Liquid loading occurs when gas production declines to a rate that is insufficient to lift the associated liquids to surface. At lower rates, gas production becomes intermittent and eventually stops entirely. However, liquid holdup in the horizontal section may impair production before loading in the production tubing becomes evident. Holdup in the horizontal section can lead to slug flow from the horizontal wellbore to the tubing and to an earlier onset of liquid loading in the tubing.

This paper presents liquid holdup data from a single onshore horizontal tight gas well, obtained through video-logging. A transient multiphase flow model is then used to match the observed conditions.

The results from the transient multiphase flow model were found to be consistent with the measured data acquired from the video-logging. Sensitivity analyses were performed with normalized trajectories representing toe-up, toe-down, undulating, and complex drilling profiles.
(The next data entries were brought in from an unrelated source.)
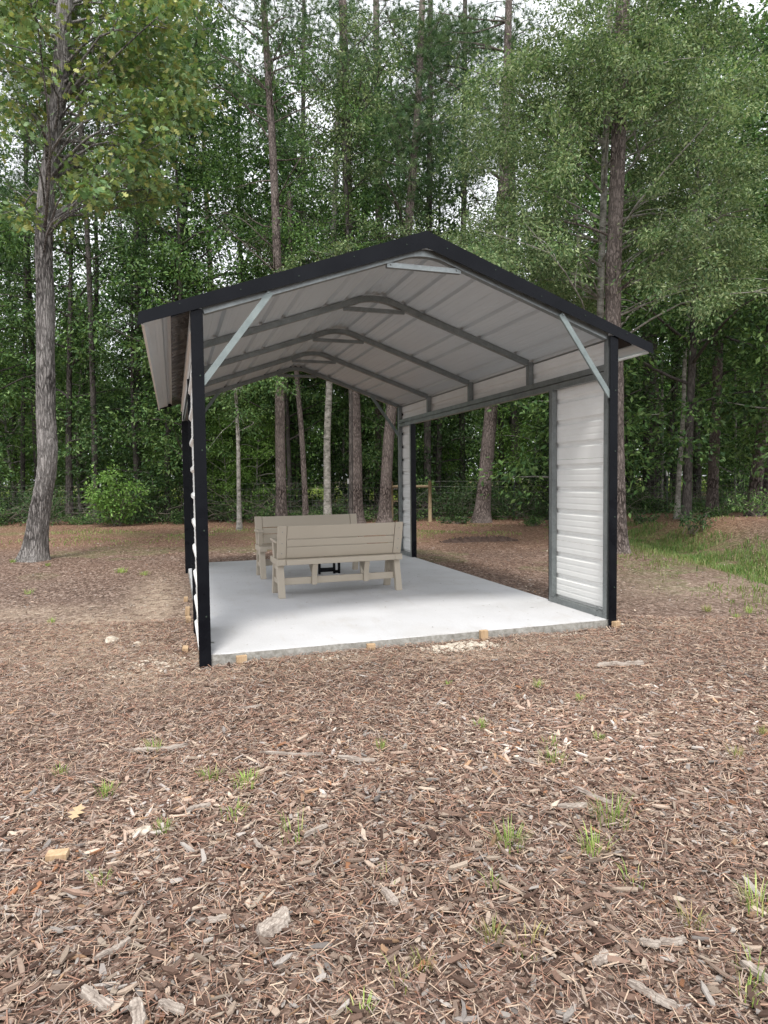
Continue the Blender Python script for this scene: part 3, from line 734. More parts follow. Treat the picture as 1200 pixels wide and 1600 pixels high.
pieces = [(428,1446,.14,.075,.022,1.1,'large pale weathered wood chunk lower left of centre, standing out from the mulch'),
 (540,1214,.085,.022,.010,1.55,'short upright-looking tan wood sliver below the middle of the slab'),
 (150,1568,.13,.035,.016,-.55,'dark grey weathered slab of wood at the bottom left'),
 (215,1590,.10,.04,.016,-1.1,'grey bark-like wood piece at the bottom edge, right of another slab'),
 (268,1578,.085,.03,.014,-.3,'curved light grey wood piece at the bottom left, between two slabs and the centre'),
 (1018,1565,.13,.028,.014,-.75,'pale elongated wood splinter near the bottom right corner'),
 (938,1508,.075,.032,.012,.75,'light wood chip with split end at the lower right'),
 (1195,1540,.16,.03,.016,-1.25,'long weathered wood strip at the right edge near the bottom'),
 (1050,1480,.085,.028,.012,.05,'flat pale chip lower right, right one of a pair'),
 (1015,1482,.065,.03,.012,-.1,'flat pale chip lower right, left one of a pair'),
 (248,1172,.30,.030,.016,.18,'long pale wood strip left of centre, in front of the left post'),
 (390,1107,.16,.02,.012,.25,'thin pale splinter lying in front of the left post'),
 (895,1266,.13,.035,.015,.02,'grey wood slab right of centre by the grass tufts'),
 (925,1250,.2,.02,.014,-.9,'long thin curved stick right of centre leaning to the grass tuft'),
 (968,1041,.36,.05,.028,.03,'dark crooked piece of wood with pale side in front of the right post'),
 (310,1265,.11,.025,.012,.5,'tan splinter left of centre in the mulch'),
 (492,1300,.12,.024,.012,.75,'tan split stick just below the centre of the picture'),
 (402,1322,.075,.018,.010,-1.0,'short light chip left of centre, upright on the mulch'),
 (610,1408,.095,.03,.012,-1.0,'pale chip at the bottom centre near a blade of grass'),
 (330,1440,.10,.024,.01,.15,'flat light grey chip left of the large weathered chunk'),
 (175,1490,.12,.022,.012,.9,'grey splinter at the lower left'),
 (820,1195,.11,.015,.010,-.4,'thin curled stick below the right part of the slab'),
 (455,1182,.34,.018,.012,-.1,'long thin twig-like strip in the middle left of the mulch'),
 (560,1190,.22,.03,.014,-.12,'dark bark strip at the centre, beside the long thin strip')]
for i, (u,v,l,w,t,a,lab) in enumerate(pieces): slat(u,v,l,w,t,a,lab)
p = on_ground(90,1345); block('wood_block', (p[0],p[1],gz(p[0],p[1])+.012), (.075,.045,.026), -.15, 'small cut offcut of yellow lumber lying at the left on the mulch', 'offcut')
p = on_ground(220,1300); tag(rock('stone', (p[0],p[1],gz(p[0],p[1])+.006), .045, 4.2, ROCK, .35), 'flat pale stone lying on the mulch left of centre', 'stone', RG)
# dry oak leaf
def lobed(mb, o, d, nrm, ln, col):
    d = unit(d); s = unit(np.cross(nrm, d)); pts = [(0,0),(.12,.04),(.2,.2),(.32,.07),(.45,.30),(.56,.08),(.72,.24),(.80,.07),(1,0)]
    P = [o+d*ln*a+s*ln*b for a, b in pts]+[o+d*ln*a-s*ln*b for a, b in pts[::-1][1:-1]]
    mb.add(P, [np.arange(len(P))[None,:]], col)
p = on_ground(112,1290); mb = MB(); lobed(mb, np.zeros(3), (.2,.9,.1), (0,-.3,1), .12, (.50,.36,.22)); o = mb.build('dry_leaf', CHIP); o.location = (p[0],p[1],gz(p[0],p[1])+.03); md = o.modifiers.new('t','SOLIDIFY'); md.thickness = .001
tag(o, 'dry tan lobed oak leaf lying on the mulch at the left', 'leaf')

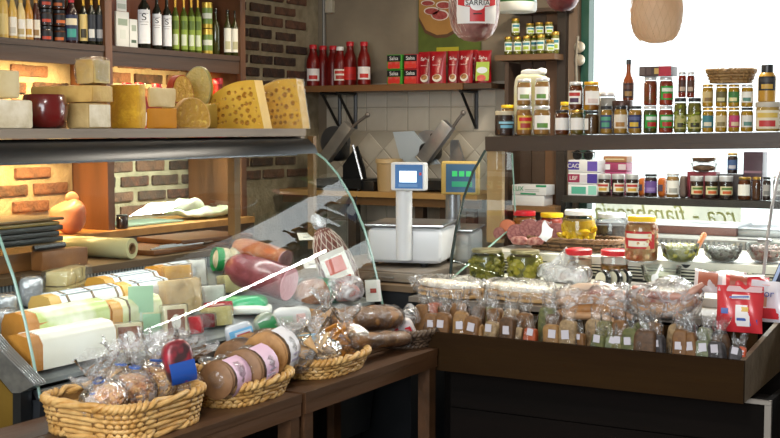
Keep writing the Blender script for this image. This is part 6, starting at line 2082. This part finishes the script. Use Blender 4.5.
def flatbreads(label, pl, pr_, pt, pb, seed):
    p_ = PZ((pl + pr_) / 2, pb, ZF)
    p_ = onz((pl + pr_) / 2, pb, ZF, .15)
    s2 = mpp(p_)
    r_ = (pr_ - pl) / 2 * s2
    t_ = thing('flatbread_stack', label, 'flatbread', (p_.x, min(max(p_.y, 3.96 + r_ * .55), 4.15), ZF + .001), R_(-12))
    n_ = 3
    for k in range(n_):
        rr_ = random.Random(seed + k)
        ph = rr_.uniform(0, 6)

        def fn(i, j):
            a_ = 2 * PI * i / 48
            u = (0, .25, .5, .75, .92, 1, 1, .9, 0)[j]
            zz_ = (.017, .0175, .017, .016, .017, .012, .004, 0, 0)[j]
            q_ = r_ * u * (1 + .04 * math.sin(2 * a_ + ph) + .02 * math.sin(5 * a_ + ph))
            return (q_ * math.cos(a_) + .006 * math.sin(ph + k), q_ * .58 * math.sin(a_) + .004 * k, zz_ + k * .0175 + (.006 * math.sin(a_ + ph) * u if j < 6 else .0))
        part(t_, 'flatbread', G().grid(fn, 48, 9, cu=True).rough(.003, 40, seed + k).mesh(ang=70), FLAT if k == n_ - 1 else FLATE)

    def fw(i, j):
        a_ = 2 * PI * i / 60
        u = (.86, .93, .98, 1.02, 1.06, 1.10, 1.08)[j]
        zz_ = (.058, .060, .058, .050, .036, .014, .006)[j]
        q_ = r_ * u * (1 + .03 * math.sin(3 * a_ + seed) + .05 * (j > 3) * math.sin(11 * a_ + seed))
        return (q_ * math.cos(a_), q_ * .60 * math.sin(a_), zz_ + .01)
    part(t_, 'wrapping', G().grid(fw, 60, 7, cu=True).rough(.006, 30, seed).mesh(ang=90), BAGF)
    part(t_, 'bag_neck', G().grid(lambda i, j: (-r_ * (1 + .12 * j), (i - 4) * .016 * (1 - .1 * j) + .01, .03 + .008 * j + .008 * math.sin(i * 2 + j)), 9, 4).rough(.012, 20, seed).mesh(ang=90), FILM2)
    return t_


flatbreads('round bubbly flatbreads in a clear bag, left stack', 407, 482, 276, 303, 3)
flatbreads('round bubbly flatbreads in a clear bag, right stack beside the wrapped hams', 482, 558, 278, 306, 8)
HAMW = mat('cdb5a0', .4, 'a04032', 10, .3, 40, coat=.4, lo=.5, hi=.64, name='cured_pork_rind')
HAMB = mat('a87a48', .45, '8a5a30', 10, .3, 40, name='dried_sausage_bundle')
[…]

Sensitivities to variations in the liquid-gas ratio and the distribution of the reservoir inflow were also investigated. The results of the transient multiphase flow modelling support the conclusion that complex trajectories are more prone to production losses caused by liquid holdup.

The implications of this conclusion for trajectory optimization and tubing landing depth selection are explored. Modelling liquid holdup can lead to improvements in planning new drilling projects, mitigating the impact of liquid loading on long-term performance.